§ Your goal: Lines containing the string "parts" are to be counted. Write only how many there are.

**********

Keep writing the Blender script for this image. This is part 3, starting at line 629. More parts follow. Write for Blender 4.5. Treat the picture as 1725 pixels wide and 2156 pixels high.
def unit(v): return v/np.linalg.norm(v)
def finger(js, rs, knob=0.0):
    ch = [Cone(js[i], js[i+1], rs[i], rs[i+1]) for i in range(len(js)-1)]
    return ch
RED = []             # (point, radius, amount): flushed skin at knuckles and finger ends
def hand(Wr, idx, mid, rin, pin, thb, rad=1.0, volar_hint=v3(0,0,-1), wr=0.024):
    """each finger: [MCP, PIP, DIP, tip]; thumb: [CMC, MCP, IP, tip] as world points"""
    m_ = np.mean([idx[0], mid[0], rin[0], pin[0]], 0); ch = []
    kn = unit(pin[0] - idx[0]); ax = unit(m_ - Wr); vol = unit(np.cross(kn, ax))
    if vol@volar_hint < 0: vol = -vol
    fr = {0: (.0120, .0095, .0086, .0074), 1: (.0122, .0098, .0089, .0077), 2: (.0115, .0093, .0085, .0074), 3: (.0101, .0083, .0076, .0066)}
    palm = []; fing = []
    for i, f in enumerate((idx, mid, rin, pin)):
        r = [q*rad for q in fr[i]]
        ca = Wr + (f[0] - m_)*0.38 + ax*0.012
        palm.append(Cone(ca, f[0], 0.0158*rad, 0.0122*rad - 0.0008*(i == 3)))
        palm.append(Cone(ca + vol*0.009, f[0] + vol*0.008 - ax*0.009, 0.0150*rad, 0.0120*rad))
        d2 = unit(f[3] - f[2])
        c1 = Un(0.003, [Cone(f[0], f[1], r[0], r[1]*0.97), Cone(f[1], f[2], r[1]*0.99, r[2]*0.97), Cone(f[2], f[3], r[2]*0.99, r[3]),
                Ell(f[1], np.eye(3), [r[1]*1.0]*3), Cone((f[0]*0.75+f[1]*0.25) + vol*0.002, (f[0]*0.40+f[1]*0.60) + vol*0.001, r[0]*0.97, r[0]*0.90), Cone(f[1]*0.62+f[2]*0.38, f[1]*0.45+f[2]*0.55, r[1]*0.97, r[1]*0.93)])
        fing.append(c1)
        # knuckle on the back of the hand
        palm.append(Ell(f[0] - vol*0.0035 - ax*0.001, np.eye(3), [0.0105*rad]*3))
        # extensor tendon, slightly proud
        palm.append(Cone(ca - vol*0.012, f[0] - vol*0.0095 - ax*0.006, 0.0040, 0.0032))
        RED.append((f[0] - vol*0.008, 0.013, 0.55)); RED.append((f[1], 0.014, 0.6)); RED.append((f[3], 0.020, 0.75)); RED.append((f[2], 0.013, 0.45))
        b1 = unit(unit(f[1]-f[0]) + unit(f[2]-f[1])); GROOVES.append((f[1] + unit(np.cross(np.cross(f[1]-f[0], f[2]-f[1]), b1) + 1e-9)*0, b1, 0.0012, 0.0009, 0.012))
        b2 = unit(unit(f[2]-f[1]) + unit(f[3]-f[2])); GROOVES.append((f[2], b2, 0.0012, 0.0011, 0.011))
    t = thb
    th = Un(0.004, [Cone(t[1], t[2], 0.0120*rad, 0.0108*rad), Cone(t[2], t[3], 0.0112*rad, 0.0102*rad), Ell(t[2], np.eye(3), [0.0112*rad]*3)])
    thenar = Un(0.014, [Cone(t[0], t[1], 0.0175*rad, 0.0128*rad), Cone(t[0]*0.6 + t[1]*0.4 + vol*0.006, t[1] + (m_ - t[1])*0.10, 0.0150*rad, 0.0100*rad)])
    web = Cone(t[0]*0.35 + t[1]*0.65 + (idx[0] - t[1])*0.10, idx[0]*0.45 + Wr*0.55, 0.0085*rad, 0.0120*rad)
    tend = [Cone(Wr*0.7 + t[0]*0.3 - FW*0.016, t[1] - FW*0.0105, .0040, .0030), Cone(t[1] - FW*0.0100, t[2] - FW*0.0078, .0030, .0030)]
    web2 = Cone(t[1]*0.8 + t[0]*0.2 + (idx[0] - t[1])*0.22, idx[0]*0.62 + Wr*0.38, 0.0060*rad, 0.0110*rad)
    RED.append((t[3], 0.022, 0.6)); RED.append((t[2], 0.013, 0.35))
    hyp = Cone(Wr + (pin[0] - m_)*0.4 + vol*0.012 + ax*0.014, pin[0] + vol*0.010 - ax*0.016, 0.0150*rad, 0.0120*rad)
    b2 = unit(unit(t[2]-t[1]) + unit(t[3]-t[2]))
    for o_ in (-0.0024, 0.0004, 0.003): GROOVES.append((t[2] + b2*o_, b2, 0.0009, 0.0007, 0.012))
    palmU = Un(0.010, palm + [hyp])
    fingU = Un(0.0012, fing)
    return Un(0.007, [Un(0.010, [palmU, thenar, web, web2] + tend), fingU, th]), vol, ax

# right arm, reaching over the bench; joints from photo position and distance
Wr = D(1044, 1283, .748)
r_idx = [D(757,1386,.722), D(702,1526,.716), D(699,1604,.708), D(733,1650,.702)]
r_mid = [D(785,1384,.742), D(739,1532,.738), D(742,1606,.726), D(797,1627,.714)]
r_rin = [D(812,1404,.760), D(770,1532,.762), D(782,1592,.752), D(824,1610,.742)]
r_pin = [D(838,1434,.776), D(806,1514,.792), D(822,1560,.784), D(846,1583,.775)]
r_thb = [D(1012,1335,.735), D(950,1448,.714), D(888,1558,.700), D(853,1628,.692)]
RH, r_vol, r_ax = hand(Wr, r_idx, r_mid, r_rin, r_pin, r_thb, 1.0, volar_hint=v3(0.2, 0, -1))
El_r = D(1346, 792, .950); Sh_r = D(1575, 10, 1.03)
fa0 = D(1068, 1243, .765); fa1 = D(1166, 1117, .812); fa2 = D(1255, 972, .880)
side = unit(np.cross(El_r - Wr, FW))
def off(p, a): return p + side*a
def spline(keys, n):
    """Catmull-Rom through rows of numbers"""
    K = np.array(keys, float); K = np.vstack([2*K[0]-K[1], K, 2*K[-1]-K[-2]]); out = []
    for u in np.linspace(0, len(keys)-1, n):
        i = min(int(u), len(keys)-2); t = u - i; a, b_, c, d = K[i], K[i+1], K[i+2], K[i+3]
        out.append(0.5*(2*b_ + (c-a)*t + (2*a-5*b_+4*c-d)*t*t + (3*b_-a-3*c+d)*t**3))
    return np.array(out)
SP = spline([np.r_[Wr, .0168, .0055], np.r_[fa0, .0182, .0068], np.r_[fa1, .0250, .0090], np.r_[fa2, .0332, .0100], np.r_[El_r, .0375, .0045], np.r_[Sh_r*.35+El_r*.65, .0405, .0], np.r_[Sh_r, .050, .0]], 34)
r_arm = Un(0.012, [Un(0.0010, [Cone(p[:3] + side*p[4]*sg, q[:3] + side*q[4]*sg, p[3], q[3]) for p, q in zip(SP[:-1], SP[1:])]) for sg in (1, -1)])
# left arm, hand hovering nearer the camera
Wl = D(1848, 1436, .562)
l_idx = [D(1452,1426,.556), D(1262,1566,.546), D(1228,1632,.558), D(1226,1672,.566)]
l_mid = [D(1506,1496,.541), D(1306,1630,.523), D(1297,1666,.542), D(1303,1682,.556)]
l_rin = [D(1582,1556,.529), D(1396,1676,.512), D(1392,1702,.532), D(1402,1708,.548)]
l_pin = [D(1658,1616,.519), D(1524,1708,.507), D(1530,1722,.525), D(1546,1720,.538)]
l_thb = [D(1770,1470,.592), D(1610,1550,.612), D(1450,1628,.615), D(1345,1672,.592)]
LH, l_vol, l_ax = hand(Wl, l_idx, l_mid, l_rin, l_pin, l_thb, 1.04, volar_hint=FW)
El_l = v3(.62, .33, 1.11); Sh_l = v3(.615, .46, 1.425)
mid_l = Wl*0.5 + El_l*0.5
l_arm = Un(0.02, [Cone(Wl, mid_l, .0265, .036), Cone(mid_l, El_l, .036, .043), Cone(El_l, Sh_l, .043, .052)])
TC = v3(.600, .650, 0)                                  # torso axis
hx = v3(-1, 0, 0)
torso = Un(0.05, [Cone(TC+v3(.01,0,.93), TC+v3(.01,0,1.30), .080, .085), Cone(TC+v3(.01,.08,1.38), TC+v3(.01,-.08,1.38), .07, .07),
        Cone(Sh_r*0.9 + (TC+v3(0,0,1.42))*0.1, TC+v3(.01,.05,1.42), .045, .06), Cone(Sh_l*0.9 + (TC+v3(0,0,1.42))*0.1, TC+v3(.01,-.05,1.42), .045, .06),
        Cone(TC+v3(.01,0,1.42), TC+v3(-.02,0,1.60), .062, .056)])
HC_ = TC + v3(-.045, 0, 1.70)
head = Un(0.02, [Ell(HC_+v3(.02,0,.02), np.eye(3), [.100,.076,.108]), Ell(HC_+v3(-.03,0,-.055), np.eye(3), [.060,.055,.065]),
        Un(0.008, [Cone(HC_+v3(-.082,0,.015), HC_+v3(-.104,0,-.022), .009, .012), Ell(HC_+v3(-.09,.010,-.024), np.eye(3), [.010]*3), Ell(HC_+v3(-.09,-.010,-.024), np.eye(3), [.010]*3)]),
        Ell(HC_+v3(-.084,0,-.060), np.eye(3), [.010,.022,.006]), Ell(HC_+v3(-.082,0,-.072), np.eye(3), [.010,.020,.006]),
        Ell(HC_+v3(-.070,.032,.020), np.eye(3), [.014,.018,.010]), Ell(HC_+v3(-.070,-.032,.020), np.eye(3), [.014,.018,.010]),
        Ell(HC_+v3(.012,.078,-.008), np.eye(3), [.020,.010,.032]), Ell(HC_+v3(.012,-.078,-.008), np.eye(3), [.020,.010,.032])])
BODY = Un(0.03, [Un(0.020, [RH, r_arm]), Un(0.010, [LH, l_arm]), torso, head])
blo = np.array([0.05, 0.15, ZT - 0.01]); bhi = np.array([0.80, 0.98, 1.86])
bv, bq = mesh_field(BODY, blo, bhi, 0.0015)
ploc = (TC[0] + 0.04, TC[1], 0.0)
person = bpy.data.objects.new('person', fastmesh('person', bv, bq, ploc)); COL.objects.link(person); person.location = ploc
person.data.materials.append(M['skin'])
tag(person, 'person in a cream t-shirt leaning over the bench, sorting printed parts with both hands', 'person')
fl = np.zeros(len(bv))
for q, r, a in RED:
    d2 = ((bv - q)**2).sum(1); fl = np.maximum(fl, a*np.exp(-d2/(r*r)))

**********

§ Worked answer: 2